Las Vegas seems to think so for the time being. At the beginning of the week, thelines.com had Mahomes as the MVP favorite at 4-1, Jackson at 7-1 and Wilson at 8-1. Of course, this could largely be because of the support those players have (the Chiefs won the title last season, while the Ravens had the best record in the NFL.)

It’s hard to say what the Seahawks would look like without Wilson, as he has only missed two significant snaps in his career. But given the pass-protection shortcomings and the absence of an elite receiver, it’s easy to think that they’d sputter.

He isn’t just the straw that stirs the drink, he’s the straw that turns that drink into a whirlpool.

A couple of days ago, we saw footage of Wilson working out with Seahawks receiver DK Metcalf along with a robot – yes, a robot – that served as the pass rush. And as per usual, his accuracy looked as though he was himself the product of artificial intelligence.

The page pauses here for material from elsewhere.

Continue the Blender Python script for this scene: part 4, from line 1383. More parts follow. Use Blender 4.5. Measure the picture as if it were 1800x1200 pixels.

The guy makes mistakes about as often as Vin Scully stumbles over his words. So again, I ask – is this the year?

It’s hard to really tell whether Wilson is “underhyped.” A year ago, the NFL Network’s Kurt Warner caused a stir when he left Wilson out of his list of top-5 quarterbacks, but that’s just one example. If he were in New York or Dallas, perhaps there would be a bit more attention, but it seems as though the spotlight is there for the most part.

What I do know is that, despite having a career that’s on pace to reach the Hall of Fame, Wilson has never received a single MVP vote. This isn’t quite the travesty that some make it out to be, given that there are no second- or third-place votes in NFL MVP balloting. But it’s still wild to think about, considering all Wilson has achieved.

There are myriad questions about what this season will look like – including whether it happens at all. But it isn’t too early to think about what Seattle’s No. 3 might achieve.

Players such as Newton and Brady are getting the attention now. I have a feeling that Wilson might be getting the bulk of it come fall.